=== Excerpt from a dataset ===
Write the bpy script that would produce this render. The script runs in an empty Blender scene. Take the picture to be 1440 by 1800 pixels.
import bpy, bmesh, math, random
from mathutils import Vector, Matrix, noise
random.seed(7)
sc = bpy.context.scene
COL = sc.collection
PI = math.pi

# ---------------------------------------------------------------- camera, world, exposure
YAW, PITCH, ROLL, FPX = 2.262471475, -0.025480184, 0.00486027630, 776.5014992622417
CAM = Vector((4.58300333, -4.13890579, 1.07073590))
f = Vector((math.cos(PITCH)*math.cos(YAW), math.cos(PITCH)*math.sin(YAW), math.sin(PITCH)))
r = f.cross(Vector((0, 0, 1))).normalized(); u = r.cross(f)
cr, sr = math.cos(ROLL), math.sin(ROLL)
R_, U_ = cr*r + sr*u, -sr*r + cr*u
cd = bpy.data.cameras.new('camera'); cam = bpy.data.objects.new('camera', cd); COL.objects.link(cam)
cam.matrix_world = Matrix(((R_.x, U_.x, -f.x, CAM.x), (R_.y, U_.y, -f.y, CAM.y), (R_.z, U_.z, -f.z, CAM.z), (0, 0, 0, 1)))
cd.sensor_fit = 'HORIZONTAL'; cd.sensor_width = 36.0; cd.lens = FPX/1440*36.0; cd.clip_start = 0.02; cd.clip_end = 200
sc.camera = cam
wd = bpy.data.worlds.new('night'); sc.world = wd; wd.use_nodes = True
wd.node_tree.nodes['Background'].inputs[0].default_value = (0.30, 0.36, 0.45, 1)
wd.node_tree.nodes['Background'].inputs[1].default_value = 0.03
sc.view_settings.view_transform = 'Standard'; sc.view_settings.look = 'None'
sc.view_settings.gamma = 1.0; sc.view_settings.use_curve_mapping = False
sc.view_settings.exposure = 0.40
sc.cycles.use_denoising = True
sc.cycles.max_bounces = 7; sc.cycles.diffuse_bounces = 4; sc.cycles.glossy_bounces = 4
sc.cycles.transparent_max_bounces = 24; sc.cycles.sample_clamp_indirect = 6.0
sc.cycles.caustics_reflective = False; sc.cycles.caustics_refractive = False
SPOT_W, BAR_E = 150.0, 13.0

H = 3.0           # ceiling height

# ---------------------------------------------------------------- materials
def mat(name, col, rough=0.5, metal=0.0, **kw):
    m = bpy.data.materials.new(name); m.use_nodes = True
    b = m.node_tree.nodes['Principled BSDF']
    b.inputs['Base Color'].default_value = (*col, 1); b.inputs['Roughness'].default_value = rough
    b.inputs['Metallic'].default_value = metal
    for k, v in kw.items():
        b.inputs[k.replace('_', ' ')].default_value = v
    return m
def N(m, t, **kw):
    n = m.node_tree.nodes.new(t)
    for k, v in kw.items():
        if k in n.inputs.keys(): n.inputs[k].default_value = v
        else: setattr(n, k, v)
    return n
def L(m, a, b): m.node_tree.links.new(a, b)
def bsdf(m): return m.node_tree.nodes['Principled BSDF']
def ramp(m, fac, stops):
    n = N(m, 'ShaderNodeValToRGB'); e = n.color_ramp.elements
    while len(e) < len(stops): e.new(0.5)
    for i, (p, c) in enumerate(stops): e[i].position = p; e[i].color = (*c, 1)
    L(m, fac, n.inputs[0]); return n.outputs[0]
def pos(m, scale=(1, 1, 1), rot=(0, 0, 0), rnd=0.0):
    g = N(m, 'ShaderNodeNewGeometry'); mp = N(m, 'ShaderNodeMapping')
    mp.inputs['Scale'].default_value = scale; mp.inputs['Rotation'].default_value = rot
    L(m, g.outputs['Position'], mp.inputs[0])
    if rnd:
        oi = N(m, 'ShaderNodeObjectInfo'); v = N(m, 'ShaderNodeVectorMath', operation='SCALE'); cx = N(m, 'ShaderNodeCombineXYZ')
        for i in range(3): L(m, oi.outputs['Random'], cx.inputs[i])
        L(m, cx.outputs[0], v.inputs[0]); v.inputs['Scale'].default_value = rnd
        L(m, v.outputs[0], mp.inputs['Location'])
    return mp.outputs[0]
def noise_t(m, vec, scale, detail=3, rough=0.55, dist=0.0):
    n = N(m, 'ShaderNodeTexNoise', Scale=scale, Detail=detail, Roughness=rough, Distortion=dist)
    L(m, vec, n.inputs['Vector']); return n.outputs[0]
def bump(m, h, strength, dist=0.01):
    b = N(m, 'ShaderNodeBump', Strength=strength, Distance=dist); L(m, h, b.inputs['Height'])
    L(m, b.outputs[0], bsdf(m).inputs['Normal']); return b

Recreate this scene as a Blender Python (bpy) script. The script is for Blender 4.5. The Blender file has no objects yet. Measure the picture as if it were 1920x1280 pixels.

=== Written problem ===
Extract, from the listing above, every line where the string "pixels" occurs.

=== Answer for the task ===
Write the bpy script that would produce this render. The script runs in an empty Blender scene. Take the picture to be 1440 by 1800 pixels.
Recreate this scene as a Blender Python (bpy) script. The script is for Blender 4.5. The Blender file has no objects yet. Measure the picture as if it were 1920x1280 pixels.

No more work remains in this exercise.